→ Goal: The answer is one number: how many lines hold the string "wide".

--

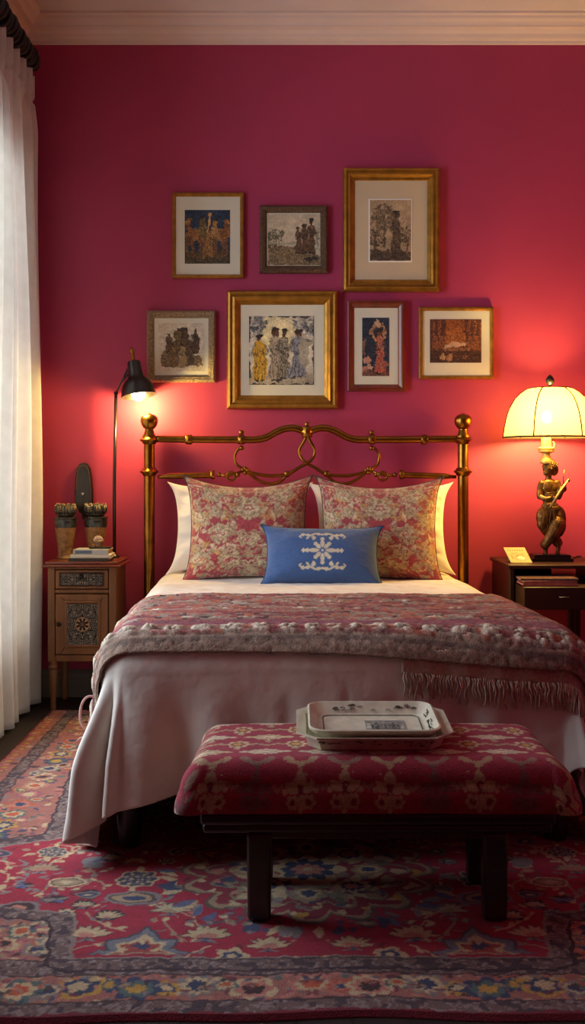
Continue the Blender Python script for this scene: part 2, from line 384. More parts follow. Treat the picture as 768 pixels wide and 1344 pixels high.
def person(cv, cx, base, h, robe, skin='#5a3a28', dark='#2a2018', w=.30, lean=0, arm=0):
    """small standing robed figure painted in a print, y up"""
    hd = h * .075; top = base + h
    cv.poly([(cx - w * h * .55, base), (cx + w * h * .55, base), (cx + w * h * .42 + lean, base + h * .5), (cx + w * h * .40 + lean, base + h * .80), (cx + lean, base + h * .87), (cx - w * h * .40 + lean, base + h * .80), (cx - w * h * .38 + lean, base + h * .45)], robe)
    cv.ell(cx + lean, top - hd * 1.1, hd * .8, hd * 1.1, skin); cv.ell(cx + lean, top - hd * .4, hd * .95, hd * .6, dark)
    cv.st([(cx + lean - w * h * .36, base + h * .78), (cx + lean - w * h * .5, base + h * .55), (cx + lean - w * h * .05, base + h * .50)], h * .03, dark, .55)
    cv.st([(cx + lean + w * h * .36, base + h * .78), (cx + lean + w * h * (.55 + arm), base + h * (.58 + arm * .5)), (cx + lean + w * h * .1, base + h * .6)], h * .03, dark, .5)
    for q in (-.3, -.1, .12, .32): cv.st([(cx + q * w * h * .7 + lean, base + h * .7), (cx + q * w * h * 1.2, base + h * .02)], [h * .006, h * .014], dark, .6)
    for q in (-.1, .1): cv.ell(cx + q * w * h * 2, base - h * .005, h * .05, h * .02, dark)
def hatch(cv, x0, x1, y0, y1, n, col, L=.08, w=.004, a=.6, sd=0):
    r = random.Random(sd)
    for i in range(n):
        x = r.uniform(x0, x1); y = r.uniform(y0, y1); b = r.uniform(-.6, .6) + .5
        cv.st([(x, y), (x + L * math.cos(b) * .5, y + L * .3 * math.sin(b)), (x + L * math.cos(b), y + L * math.sin(b) * .2)], [w, w * .4], col, a * r.uniform(.4, 1))
def treep(cv, cx, base, h, r, cols, sd=0, n=90):
    R = random.Random(sd)
    cv.st([(cx, base), (cx + .02 * h, base + h * .5), (cx, base + h * .9)], [.03 * h, .008 * h], cols[0])
    for i in range(9):
        a = R.uniform(-1.2, 1.2); y = base + h * R.uniform(.35, .8); cv.st([(cx, y), (cx + r * math.sin(a), y + h * .16)], [.01 * h, .003 * h], cols[0])
    for i in range(n):
        a = R.uniform(0, 2 * PI); q = math.sqrt(R.random()); s = R.uniform(.03, .08) * r * 2
        cv.ros(cx + math.cos(a) * q * r, base + h * .66 + math.sin(a) * q * h * .34, s, 5, R.choice(cols), .4, a, a=.75)
# --- 1 riders on a blue ground
def cv(asp, base, n=150): return Cv(0, asp, 0, 1, max(8, int(n * asp)), n, base)
c1 = cv(.84, '#24394f'); c1.poly([(0, 0), (.84, 0), (.84, .2), (.55, .26), (.3, .2), (0, .27)], '#4a4128'); hatch(c1, 0, .8, 0, .25, 60, '#8a7440', sd=1)
for x, s in ((.22, -1), (.62, 1)):
    c1.st([(x - .16 * s, .52), (x, .55), (x + .13 * s, .52)], [.08, .10, .08], '#9a6b3a'); c1.st([(x + .11 * s, .55), (x + .16 * s, .72), (x + .14 * s, .8)], [.07, .045, .04], '#8f5c2e')
    c1.leaf(x + .12 * s, .79, .13, .035, -.5 if s > 0 else PI + .5, '#a8743e')
    for q in (-.14, -.06, .06, .12): c1.st([(x + q, .48), (x + q * 1.2 + .02 * s, .3), (x + q * 1.1, .12)], [.035, .018], '#7d5128')
    hatch(c1, x - .15, x + .12, .42, .6, 30, '#c9975a', L=.07, sd=int(x * 100))
person(c1, .44, .12, .56, '#a5793f', w=.3); person(c1, .33, .5, .38, '#7d6a3a', w=.4); person(c1, .56, .5, .34, '#b58a4d', w=.4); c1.st([(.42, .6), (.45, .85), (.47, .93)], .016, '#d0a35c'); c1.ell(.46, .92, .04, .035, '#c7924f')
hatch(c1, .15, .7, .1, .3, 60, '#6f5a30', sd=4)
# --- 2 three figures by a river
c2 = cv(1.03, '#cbbd9d'); c2.poly([(0, .45), (1.03, .45), (1.03, .30), (0, .34)], '#a9a183'); c2.poly([(.3, .4), (1.03, .43), (1.03, .33), (.25, .33)], '#c4bda2')
c2.poly([(0, .40), (.4, .36), (.7, .32), (1.03, .18), (1.03, 0), (0, 0)], '#8b7550'); hatch(c2, 0, .95, .02, .36, 150, '#4f3f29', sd=2, L=.1); treep(c2, .16, .33, .38, .16, ['#4d4a33', '#5d5a3c', '#736c49'], 3); treep(c2, .02, .35, .3, .1, ['#4d4a33', '#6a6444'], 5)
treep(c2, .97, .38, .34, .1, ['#5e5840', '#7a7252'], 8, 40)
for x, h_ in ((.60, .5), (.72, .56), (.85, .66)): person(c2, x, .24, h_, '#6d4f33', w=.24)
c2.poly([(.65, .1), (.9, .2), (1.0, .12), (.8, .05)], '#3b2f22')
# --- 3 statue under a tree, brown etching
c3 = cv(.68, '#b59a74', 170); treep(c3, .22, .25, .68, .2, ['#5f4d36', '#6d5a40', '#7d6849'], 1, 140); treep(c3, .08, .12, .4, .14, ['#4f402d', '#5f4d36'], 2); treep(c3, .6, .12, .42, .14, ['#54432f', '#65523a'], 9)
c3.poly([(0, 0), (.68, 0), (.68, .14), (0, .2)], '#5b4933'); hatch(c3, 0, .6, 0, .3, 170, '#2f251a', sd=6); person(c3, .43, .1, .72, '#6f5a41', skin='#54432f', w=.22); c3.ell(.43, .1, .12, .05, '#4a3c2a')
hatch(c3, .3, .56, .2, .75, 70, '#3a2d20', L=.05, sd=8)
# --- 4 group on an elephant-like mount
c4 = cv(.97, '#d9ceb4'); c4.poly([(.05, .08), (.93, .1), (.9, .3), (.6, .36), (.2, .4), (.05, .35)], '#8a7558'); hatch(c4, .03, .9, .05, .3, 120, '#4b3c2b', sd=3)
c4.ell(.5, .5, .24, .2, '#6a5a45'); c4.ell(.5, .72, .16, .1, '#54452f'); c4.ell(.49, .86, .1, .05, '#3f3324')
for x, b, h_, co_ in ((.22, .38, .42, '#6b5538'), (.40, .45, .45, '#7a6a44'), (.58, .45, .42, '#665039'), (.78, .36, .5, '#5a4530'), (.3, .1, .45, '#8a7046'), (.5, .08, .5, '#b39b6b'), (.68, .1, .42, '#6f5a3c')): person(c4, x, b, h_, co_, w=.34)
hatch(c4, .15, .85, .3, .85, 120, '#33281c', L=.06, sd=5)
# --- 5 four robed women in a hand coloured engraving
c5 = cv(.94, '#d8cfb8', 190); c5.ell(.42, .78, .27, .25, '#e6d9a8'); hatch(c5, 0, .9, .62, .98, 200, '#565a60', sd=1, L=.1, a=.8)
c5.clip = None
for k in range(60):
    r = random.Random(k); c5.ros(r.choice([r.uniform(0, .25), r.uniform(.62, .94)]), r.uniform(.75, .98), r.uniform(.02, .05), 5, r.choice(['#5e646c', '#8a8d90', '#484c54']), .4, a=.7)
c5.ell(.42, .74, .22, .2, '#e2d5a6'); c5.poly([(0, 0), (.94, 0), (.94, .16), (0, .2)], '#b5aa92'); hatch(c5, 0, .88, 0, .2, 160, '#4d4740', sd=2)
person(c5, .15, .06, .68, '#c79a2c', w=.30); person(c5, .38, .08, .74, '#a99a86', w=.28); person(c5, .50, .1, .70, '#8e8574', w=.24); person(c5, .68, .1, .70, '#8d919a', w=.34, lean=.04, arm=.3)
c5.poly([(.72, .7), (.84, .62), (.88, .3), (.78, .22), (.72, .5)], '#a8a08a'); hatch(c5, .3, .85, .12, .7, 160, '#4a4238', L=.05, sd=9, a=.5)
for e in ([(0, 0), (.935, 0)], [(0, 1), (.935, 1)], [(0, 0), (0, 1)], [(.935, 0), (.935, 1)]): c5.st(e, .010, '#3b352c')
# --- 6 dancer on dark blue
c6 = cv(.47, '#1e2a3c', 170); hatch(c6, 0, .45, 0, .14, 60, '#7a4a36', sd=2); c6.poly([(0, 0), (.47, 0), (.47, .07), (0, .12)], '#6d4232')
person(c6, .30, .06, .74, '#b5624a', skin='#7a4a30', w=.22); c6.poly([(.2, .08), (.42, .05), (.38, .4), (.26, .42)], '#a8543f'); c6.st([(.24, .62), (.15, .76), (.22, .86)], .02, '#b08058'); c6.st([(.36, .64), (.40, .78), (.30, .88)], .02, '#b08058'); c6.ros(.27, .89, .07, 6, '#c7a27a', .3)
c6.ros(.07, .28, .07, 6, '#c58d72', .3); c6.ros(.05, .12, .07, 5, '#b87a62', .3); c6.st([(.03, .6), (.04, .35)], .015, '#9a6a4e'); c6.ros(.4, .2, .05, 5, '#a9604c', .3); c6.ros(.12, .16, .05, 6, '#cfa489', .3)
hatch(c6, .2, .4, .1, .6, 50, '#d8a083', L=.04, sd=5)
# --- 7 interior with reclining figures, red brown
c7 = cv(1.2, '#5a2a1a', 120); c7.poly([(.36, .45), (.8, .45), (.8, 1), (.36, 1)], '#8a4a1c'); c7.ell(.58, .55, .24, .26, '#a8642a', a=.6); c7.poly([(0, .28), (1.2, .28), (1.2, 0), (0, 0)], '#41201a')
for x in (.06, .2, .9, 1.04, 1.16): c7.st([(x, .3), (x, .98)], .03, '#6e3a20'); c7.st([(x + .03, .3), (x + .03, .98)], .008, '#a86a3a')
for x in (.12, .26, .95, 1.08): person(c7, x, .3, .36, '#8c5028', w=.4)
c7.st([(.36, .36), (.55, .42), (.82, .40)], [.04, .06, .03], '#c9a284'); c7.ell(.85, .45, .035, .04, '#a0724e'); c7.st([(.3, .3), (.9, .3)], .035, '#8a5a38'); hatch(c7, 0, 1.15, .05, .5, 140, '#a06236', sd=3, L=.07)
c7.ros(.3, .14, .07, 6, '#b08a5e'); c7.ros(.46, .12, .09, 7, '#a87a50'); c7.ros(.8, .12, .06, 5, '#7a4a2a')
thin = [(0, 0), (0, .024), (.004, .028), (.011, .028), (.015, .020), (.020, .014)]
pic((226, 320, 253, 365), thin, m_gold2, m_mat, (242.5, 302, 275.5, 346), c1, 'thin gold framed picture of riders on a blue ground in a white mat', None)
carved = [(0, 0), (0, .026), (.006, .034), (.012, .036), (.020, .032), (.026, .030), (.032, .022), (.038, .016)]
pic((341, 430, 270, 358.5), carved, m_brownf, m_mat, (351.5, 420.5, 281, 348.5), c2, 'small dark brown carved frame with three figures by a river')
big = [(0, 0), (0, .030), (.006, .040), (.014, .043), (.020, .041), (.023, .034), (.034, .037), (.042, .030), (.046, .024), (.056, .020), (.060, .015)]
bigr = [(a * 1.05, b) for a, b in big]
pic((450, 577, 221, 383), bigr, m_gold, m_matb, (485.5, 539.5, 262.5, 342.5), c3, 'tall gold frame with brown etching of a figure by a tree, highest on the wall', .006)
pic((193, 283, 408, 502), carved, m_silverf, m_mat, (208, 268, 424, 487), c4, 'small silver brown ornate frame above the black reading lamp')
wide = [(a * 1.18, b * 1.1) for a, b in big]
pic((298, 443.5, 382, 537), wide, m_gold, m_mat, (327, 412, 415, 505), c5, 'wide gold frame with engraving of four robed women, one in yellow')
red = [(0, 0), (0, .030), (.006, .034), (.014, .034), (.020, .028), (.030, .022), (.036, .015)]
pic((456, 531.5, 395, 513.5), red, m_redf, m_mat, (475.5, 511, 417, 493.5), c6, 'narrow red wood frame with a dancer on dark blue paper')
pic((550, 648, 403, 497.5), thin, m_gold2, m_mat, (564.5, 632, 419, 476), c7, 'thin gold frame with a red brown interior scene nearest the glowing table lamp')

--

→ Task output: 3